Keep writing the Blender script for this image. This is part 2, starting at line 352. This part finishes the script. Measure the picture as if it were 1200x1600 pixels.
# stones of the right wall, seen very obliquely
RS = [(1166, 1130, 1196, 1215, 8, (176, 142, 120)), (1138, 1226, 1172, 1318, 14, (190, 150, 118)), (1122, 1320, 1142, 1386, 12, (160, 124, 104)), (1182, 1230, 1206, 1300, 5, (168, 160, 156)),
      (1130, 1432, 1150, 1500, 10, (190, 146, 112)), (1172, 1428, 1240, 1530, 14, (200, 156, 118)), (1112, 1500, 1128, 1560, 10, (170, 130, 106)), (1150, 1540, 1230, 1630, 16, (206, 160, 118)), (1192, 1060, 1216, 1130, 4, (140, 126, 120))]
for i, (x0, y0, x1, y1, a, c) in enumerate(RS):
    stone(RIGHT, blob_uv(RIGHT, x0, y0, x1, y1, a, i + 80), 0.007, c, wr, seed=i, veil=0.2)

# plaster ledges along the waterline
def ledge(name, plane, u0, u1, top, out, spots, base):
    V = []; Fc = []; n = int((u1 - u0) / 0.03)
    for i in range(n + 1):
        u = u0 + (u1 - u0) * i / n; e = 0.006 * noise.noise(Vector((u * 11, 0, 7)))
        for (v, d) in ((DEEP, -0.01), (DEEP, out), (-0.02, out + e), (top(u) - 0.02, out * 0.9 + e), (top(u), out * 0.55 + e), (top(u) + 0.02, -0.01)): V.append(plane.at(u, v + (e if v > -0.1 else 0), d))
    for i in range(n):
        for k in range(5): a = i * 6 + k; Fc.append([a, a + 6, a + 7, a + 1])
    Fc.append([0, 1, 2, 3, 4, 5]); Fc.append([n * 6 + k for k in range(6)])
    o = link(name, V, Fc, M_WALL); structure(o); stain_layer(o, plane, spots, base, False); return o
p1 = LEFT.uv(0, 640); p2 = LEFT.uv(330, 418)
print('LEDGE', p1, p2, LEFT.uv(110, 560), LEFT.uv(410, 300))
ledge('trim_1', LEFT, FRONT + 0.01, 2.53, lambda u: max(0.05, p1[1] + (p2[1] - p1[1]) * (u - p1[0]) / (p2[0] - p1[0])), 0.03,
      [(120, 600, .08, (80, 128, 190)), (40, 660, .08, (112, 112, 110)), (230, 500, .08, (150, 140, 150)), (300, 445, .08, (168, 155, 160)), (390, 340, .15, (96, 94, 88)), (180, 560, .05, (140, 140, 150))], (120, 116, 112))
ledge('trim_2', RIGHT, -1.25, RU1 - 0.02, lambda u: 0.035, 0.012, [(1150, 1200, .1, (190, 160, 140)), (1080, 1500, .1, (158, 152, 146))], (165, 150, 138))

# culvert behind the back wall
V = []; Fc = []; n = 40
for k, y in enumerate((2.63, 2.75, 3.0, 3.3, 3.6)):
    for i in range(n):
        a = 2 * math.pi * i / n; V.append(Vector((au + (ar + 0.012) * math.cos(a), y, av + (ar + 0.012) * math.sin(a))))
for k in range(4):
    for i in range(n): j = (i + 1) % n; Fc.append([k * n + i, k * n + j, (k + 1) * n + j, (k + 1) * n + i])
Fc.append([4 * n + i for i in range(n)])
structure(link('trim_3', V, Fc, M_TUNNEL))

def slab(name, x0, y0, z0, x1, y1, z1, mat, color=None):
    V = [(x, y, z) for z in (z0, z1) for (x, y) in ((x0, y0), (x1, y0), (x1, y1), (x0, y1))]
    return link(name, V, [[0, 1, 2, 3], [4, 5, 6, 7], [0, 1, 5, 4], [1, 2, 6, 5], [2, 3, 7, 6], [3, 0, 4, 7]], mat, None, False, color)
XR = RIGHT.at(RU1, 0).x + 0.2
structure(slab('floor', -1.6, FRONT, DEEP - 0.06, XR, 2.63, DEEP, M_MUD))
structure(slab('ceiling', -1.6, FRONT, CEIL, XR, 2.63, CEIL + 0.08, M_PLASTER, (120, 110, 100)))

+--

→ **To be done**
Go back to the listing above and please repeat it exactly.

→ **Output of the task**
Keep writing the Blender script for this image. This is part 2, starting at line 352. This part finishes the script. Measure the picture as if it were 1200x1600 pixels.
# stones of the right wall, seen very obliquely
RS = [(1166, 1130, 1196, 1215, 8, (176, 142, 120)), (1138, 1226, 1172, 1318, 14, (190, 150, 118)), (1122, 1320, 1142, 1386, 12, (160, 124, 104)), (1182, 1230, 1206, 1300, 5, (168, 160, 156)),
      (1130, 1432, 1150, 1500, 10, (190, 146, 112)), (1172, 1428, 1240, 1530, 14, (200, 156, 118)), (1112, 1500, 1128, 1560, 10, (170, 130, 106)), (1150, 1540, 1230, 1630, 16, (206, 160, 118)), (1192, 1060, 1216, 1130, 4, (140, 126, 120))]
for i, (x0, y0, x1, y1, a, c) in enumerate(RS):
    stone(RIGHT, blob_uv(RIGHT, x0, y0, x1, y1, a, i + 80), 0.007, c, wr, seed=i, veil=0.2)

# plaster ledges along the waterline
def ledge(name, plane, u0, u1, top, out, spots, base):
    V = []; Fc = []; n = int((u1 - u0) / 0.03)
    for i in range(n + 1):
        u = u0 + (u1 - u0) * i / n; e = 0.006 * noise.noise(Vector((u * 11, 0, 7)))
        for (v, d) in ((DEEP, -0.01), (DEEP, out), (-0.02, out + e), (top(u) - 0.02, out * 0.9 + e), (top(u), out * 0.55 + e), (top(u) + 0.02, -0.01)): V.append(plane.at(u, v + (e if v > -0.1 else 0), d))
    for i in range(n):
        for k in range(5): a = i * 6 + k; Fc.append([a, a + 6, a + 7, a + 1])
    Fc.append([0, 1, 2, 3, 4, 5]); Fc.append([n * 6 + k for k in range(6)])
    o = link(name, V, Fc, M_WALL); structure(o); stain_layer(o, plane, spots, base, False); return o
p1 = LEFT.uv(0, 640); p2 = LEFT.uv(330, 418)
print('LEDGE', p1, p2, LEFT.uv(110, 560), LEFT.uv(410, 300))
ledge('trim_1', LEFT, FRONT + 0.01, 2.53, lambda u: max(0.05, p1[1] + (p2[1] - p1[1]) * (u - p1[0]) / (p2[0] - p1[0])), 0.03,
      [(120, 600, .08, (80, 128, 190)), (40, 660, .08, (112, 112, 110)), (230, 500, .08, (150, 140, 150)), (300, 445, .08, (168, 155, 160)), (390, 340, .15, (96, 94, 88)), (180, 560, .05, (140, 140, 150))], (120, 116, 112))
ledge('trim_2', RIGHT, -1.25, RU1 - 0.02, lambda u: 0.035, 0.012, [(1150, 1200, .1, (190, 160, 140)), (1080, 1500, .1, (158, 152, 146))], (165, 150, 138))

# culvert behind the back wall
V = []; Fc = []; n = 40
for k, y in enumerate((2.63, 2.75, 3.0, 3.3, 3.6)):
    for i in range(n):
        a = 2 * math.pi * i / n; V.append(Vector((au + (ar + 0.012) * math.cos(a), y, av + (ar + 0.012) * math.sin(a))))
for k in range(4):
    for i in range(n): j = (i + 1) % n; Fc.append([k * n + i, k * n + j, (k + 1) * n + j, (k + 1) * n + i])
Fc.append([4 * n + i for i in range(n)])
structure(link('trim_3', V, Fc, M_TUNNEL))

def slab(name, x0, y0, z0, x1, y1, z1, mat, color=None):
    V = [(x, y, z) for z in (z0, z1) for (x, y) in ((x0, y0), (x1, y0), (x1, y1), (x0, y1))]
    return link(name, V, [[0, 1, 2, 3], [4, 5, 6, 7], [0, 1, 5, 4], [1, 2, 6, 5], [2, 3, 7, 6], [3, 0, 4, 7]], mat, None, False, color)
XR = RIGHT.at(RU1, 0).x + 0.2
structure(slab('floor', -1.6, FRONT, DEEP - 0.06, XR, 2.63, DEEP, M_MUD))
structure(slab('ceiling', -1.6, FRONT, CEIL, XR, 2.63, CEIL + 0.08, M_PLASTER, (120, 110, 100)))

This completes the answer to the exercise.